Donald Trump was scheduled to speak on Saturday at a Republican National Committee event held at his Mar-a-Lago resort, amid a weekend of summits and dinners in the former president’s corner of Florida.
The Republican rush to court Trump – and to pay for the use of his properties – is proving highly profitable. According to the Washington Post, attendees at the 400-person banquet planned for Saturday paid more than $100,000 each to attend.
On Saturday night, Trump was reportedly set to tell attendees: “I stand before you this evening filled with confidence that in 2022, we are going to take back the House and we are going to reclaim the Senate – and then in 2024, a Republican candidate is going to win the White House.”

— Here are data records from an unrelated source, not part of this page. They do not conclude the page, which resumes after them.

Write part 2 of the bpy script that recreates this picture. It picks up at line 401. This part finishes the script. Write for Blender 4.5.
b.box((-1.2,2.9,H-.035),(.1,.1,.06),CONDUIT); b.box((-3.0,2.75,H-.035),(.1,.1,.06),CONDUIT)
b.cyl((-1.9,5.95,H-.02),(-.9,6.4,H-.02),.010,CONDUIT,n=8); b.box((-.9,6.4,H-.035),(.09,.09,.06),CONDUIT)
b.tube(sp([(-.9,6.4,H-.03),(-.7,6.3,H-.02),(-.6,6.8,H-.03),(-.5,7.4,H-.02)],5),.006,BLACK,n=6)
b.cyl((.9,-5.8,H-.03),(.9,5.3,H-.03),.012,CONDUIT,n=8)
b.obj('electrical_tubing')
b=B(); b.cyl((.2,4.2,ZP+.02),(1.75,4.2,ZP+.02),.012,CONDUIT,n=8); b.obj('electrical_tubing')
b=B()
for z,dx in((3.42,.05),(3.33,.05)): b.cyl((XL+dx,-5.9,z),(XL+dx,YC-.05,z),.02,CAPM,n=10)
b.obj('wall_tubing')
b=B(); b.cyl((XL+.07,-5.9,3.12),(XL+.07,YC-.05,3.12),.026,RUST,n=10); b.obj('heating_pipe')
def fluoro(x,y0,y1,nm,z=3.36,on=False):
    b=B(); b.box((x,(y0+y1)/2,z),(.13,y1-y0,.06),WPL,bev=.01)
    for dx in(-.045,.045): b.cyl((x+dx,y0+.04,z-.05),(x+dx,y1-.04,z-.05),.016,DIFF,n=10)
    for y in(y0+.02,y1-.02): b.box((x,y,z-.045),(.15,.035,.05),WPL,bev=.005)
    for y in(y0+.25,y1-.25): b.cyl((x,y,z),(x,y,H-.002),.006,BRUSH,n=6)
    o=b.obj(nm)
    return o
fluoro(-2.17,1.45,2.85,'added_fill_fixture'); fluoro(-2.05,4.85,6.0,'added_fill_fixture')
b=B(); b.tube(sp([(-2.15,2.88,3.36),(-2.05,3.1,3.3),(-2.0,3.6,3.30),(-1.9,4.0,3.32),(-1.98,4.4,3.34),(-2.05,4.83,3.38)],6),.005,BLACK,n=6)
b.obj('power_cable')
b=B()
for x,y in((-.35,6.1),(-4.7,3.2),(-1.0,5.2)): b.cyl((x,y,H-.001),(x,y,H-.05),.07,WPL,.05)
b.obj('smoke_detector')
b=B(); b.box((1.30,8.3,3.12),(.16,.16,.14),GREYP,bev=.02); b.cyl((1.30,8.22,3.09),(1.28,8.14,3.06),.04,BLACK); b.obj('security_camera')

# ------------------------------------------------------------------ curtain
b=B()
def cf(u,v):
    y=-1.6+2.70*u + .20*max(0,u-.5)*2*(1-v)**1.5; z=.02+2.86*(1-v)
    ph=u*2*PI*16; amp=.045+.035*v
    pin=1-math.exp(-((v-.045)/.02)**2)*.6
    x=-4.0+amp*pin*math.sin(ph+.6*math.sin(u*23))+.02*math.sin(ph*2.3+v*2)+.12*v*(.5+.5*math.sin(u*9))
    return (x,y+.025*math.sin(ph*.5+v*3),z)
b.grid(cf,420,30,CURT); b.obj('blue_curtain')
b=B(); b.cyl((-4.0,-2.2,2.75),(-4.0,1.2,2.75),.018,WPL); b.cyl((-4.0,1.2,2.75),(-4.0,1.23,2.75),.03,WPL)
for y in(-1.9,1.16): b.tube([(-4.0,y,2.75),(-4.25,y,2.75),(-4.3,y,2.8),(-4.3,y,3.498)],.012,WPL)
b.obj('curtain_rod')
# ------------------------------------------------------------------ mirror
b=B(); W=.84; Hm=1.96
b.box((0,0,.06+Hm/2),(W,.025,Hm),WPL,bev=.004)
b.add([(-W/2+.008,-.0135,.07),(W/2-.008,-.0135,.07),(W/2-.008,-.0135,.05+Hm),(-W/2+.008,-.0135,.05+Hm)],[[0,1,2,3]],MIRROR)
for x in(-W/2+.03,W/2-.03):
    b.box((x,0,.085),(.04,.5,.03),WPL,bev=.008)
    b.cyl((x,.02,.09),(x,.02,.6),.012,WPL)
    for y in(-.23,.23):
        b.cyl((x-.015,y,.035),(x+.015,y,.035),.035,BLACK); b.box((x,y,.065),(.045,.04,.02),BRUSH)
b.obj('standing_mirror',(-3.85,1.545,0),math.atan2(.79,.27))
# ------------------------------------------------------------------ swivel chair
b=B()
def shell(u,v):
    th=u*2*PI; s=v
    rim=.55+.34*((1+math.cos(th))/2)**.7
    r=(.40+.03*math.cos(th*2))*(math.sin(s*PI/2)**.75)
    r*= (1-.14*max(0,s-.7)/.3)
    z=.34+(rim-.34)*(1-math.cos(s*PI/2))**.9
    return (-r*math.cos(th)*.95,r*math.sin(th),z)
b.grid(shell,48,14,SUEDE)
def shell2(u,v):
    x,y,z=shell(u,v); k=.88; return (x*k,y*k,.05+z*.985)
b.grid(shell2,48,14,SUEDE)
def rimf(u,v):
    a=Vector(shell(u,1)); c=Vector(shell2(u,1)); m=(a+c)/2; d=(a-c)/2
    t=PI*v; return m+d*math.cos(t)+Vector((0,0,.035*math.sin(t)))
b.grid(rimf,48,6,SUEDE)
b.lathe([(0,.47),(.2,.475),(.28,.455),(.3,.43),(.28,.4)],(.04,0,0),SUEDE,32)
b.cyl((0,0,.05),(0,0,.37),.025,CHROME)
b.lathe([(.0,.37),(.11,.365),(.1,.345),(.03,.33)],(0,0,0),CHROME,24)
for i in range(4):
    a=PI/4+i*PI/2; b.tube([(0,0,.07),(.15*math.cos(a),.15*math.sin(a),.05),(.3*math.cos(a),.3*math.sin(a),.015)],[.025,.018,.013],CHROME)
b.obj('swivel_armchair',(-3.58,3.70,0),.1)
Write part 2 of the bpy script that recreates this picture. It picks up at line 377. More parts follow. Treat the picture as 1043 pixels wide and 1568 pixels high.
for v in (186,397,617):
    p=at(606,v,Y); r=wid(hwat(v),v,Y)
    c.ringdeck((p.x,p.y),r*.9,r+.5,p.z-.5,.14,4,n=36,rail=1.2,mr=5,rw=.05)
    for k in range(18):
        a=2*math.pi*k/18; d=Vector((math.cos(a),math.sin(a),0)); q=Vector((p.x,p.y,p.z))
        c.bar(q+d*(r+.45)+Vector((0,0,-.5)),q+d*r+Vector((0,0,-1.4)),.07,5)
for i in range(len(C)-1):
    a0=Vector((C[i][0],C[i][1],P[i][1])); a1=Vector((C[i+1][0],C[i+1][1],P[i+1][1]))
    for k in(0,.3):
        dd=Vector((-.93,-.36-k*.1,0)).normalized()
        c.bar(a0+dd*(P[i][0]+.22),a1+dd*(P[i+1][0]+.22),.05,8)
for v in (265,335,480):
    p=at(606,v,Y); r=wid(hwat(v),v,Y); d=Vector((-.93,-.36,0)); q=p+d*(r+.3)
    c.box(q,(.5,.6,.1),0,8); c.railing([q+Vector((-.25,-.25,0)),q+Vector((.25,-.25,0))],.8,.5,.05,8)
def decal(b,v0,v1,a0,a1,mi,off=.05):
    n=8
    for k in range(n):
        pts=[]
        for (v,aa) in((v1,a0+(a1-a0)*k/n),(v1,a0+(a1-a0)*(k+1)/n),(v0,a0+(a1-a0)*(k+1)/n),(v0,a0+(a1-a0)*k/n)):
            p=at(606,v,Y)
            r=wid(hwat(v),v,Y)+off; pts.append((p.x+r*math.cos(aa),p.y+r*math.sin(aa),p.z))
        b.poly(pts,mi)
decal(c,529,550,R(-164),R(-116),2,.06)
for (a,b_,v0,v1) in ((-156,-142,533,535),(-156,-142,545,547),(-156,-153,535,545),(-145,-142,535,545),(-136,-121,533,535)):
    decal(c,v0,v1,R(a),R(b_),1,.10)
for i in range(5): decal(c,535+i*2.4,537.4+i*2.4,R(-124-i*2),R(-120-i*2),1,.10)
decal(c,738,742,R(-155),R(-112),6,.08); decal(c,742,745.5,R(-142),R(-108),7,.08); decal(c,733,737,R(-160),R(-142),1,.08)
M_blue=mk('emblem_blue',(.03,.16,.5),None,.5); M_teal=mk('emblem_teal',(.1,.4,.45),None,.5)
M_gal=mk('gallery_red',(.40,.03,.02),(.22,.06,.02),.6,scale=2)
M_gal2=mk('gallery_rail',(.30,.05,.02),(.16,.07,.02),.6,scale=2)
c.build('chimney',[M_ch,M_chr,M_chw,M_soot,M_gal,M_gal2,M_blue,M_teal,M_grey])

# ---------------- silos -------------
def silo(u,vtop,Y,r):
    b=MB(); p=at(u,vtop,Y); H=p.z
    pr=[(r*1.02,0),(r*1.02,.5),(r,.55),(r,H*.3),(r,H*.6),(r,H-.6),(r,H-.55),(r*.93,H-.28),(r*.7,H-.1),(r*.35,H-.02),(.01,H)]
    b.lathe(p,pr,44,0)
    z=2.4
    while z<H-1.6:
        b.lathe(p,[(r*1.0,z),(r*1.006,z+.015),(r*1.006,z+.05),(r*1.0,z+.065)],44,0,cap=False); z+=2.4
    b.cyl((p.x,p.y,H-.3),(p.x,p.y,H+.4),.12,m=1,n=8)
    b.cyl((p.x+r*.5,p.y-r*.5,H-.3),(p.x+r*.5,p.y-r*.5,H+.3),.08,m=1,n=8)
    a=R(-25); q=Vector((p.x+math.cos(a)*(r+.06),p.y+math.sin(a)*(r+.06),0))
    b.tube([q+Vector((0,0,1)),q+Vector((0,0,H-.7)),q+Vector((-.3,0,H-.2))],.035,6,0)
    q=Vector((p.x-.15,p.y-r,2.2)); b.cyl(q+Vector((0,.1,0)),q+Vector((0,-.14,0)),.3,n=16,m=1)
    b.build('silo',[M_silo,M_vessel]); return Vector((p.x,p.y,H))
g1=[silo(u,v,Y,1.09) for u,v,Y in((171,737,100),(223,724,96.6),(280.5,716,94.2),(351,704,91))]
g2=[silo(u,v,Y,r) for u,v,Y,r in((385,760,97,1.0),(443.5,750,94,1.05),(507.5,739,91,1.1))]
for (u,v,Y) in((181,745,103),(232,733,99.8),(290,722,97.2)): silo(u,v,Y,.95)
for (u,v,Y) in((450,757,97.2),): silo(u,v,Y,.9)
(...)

Nonetheless, debate continues over Trump’s place in a party he led to victory in one presidential election but then shepherded to defeat in another while losing the House and the Senate after four years of chaos and two impeachment trials.
His spokesman, Jason Miller, told the Post he was still “the biggest name in politics”.
A leading presidential historian countered, telling the Associated Press that where once Trump was “like Zeus … shooting tweets like thunderbolts from up high”, now he only released “little squeaks from the mouse of Mar-a-Lago”.
As Republicans begin to mull their choice of presidential nominee for 2024, senators, governors and other figures are jostling for prominence and courting major donors.
An unnamed attendee at events in Florida this weekend, an adviser to a top donor, told Politico the party’s focus was on limiting Trump’s influence in order to win back suburban voters who deserted him for Joe Biden.
“The thing on every donor’s mind,” the person was quoted as saying, “is how much sway Trump should have.”
Trump, however, consistently tops polls of Republican voters.
He is also fervently courted for endorsements. In Florida on Friday he both hosted and endorsed Marco Rubio, a senator and former presidential rival many had thought likely to attract a challenge from Trump’s daughter Ivanka.
Public appearances are also keenly sought. Amy Kremer of Women for America First, a conservative group holding an event at another Trump property, his golf course in Doral, Florida, told the Post: “We would love to see him. If he came and spoke to the group spending the weekend here, that would be great. If he came and played golf and people watched him … that would be great too.”
Nonetheless some observers think Trump’s grip is slipping, not least because he has lost access to Twitter, his most powerful communication platform, for inciting the Capitol attack.
Trump’s power “is waning by the day”, Alex Conant, a Republican consultant, told the AP. “When you’re president of the United States it’s very easy to insert yourself into every news cycle. But once you’ve left office, it has to be more strategic.”
Conant said Trump should have announced a book, sat for primetime interviews or delivered speeches. Instead he has taken to releasing short tweet-like statements, sent straight to journalists by email. Trump has said he is developing his own social media platform but he has also said his statements work better than online messages.
Speaking to the AP, Miller insisted Trump was still “the greatest news generator in American history” and said: “There was never this type of media interest in the post-presidential careers of Clinton, Bush or Obama.”
Ari Fleischer, a White House press secretary under George W Bush, disagreed. Though Trump “looms large” in the Republican party, he said, and “was unlike any prior president in the amount of oxygen he sucked up … he increasingly resembles many former presidents in how little oxygen he now gets.”
Harold Holzer, director of Hunter College’s Roosevelt House Public Policy Institute, said: “I don’t think it’s unnatural for coverage to diminish. I’m sure it’s tough on his ego, given … how much ink he generates, but it’s not unnatural for an ex-president to get less attention.”
Douglas Brinkley, a presidential historian, was harsher.
“I think he lost all momentum when he got pulled from the platforms,” he said. “Politics is about momentum and he has none now. Where it used to be he was shooting tweets like Zeus, they were like thunderbolts from up high. Now it’s little squeaks from the mouse of Mar-a-Lago.”
One election result this week did show Trump’s influence on key electoral battles: voters in the small Illinois town of Mettewa re-elected a mayor who ran a write-in campaign after Trump pardoned him in a gambling investigation.
Casey Urlacher, the brother of the former Chicago Bears star Brian Urlacher, pleaded not guilty to federal charges of recruiting bettors in exchange for a cut of their losses. After the president pardoned him, he beat Jess Ray – by 151 votes to 105.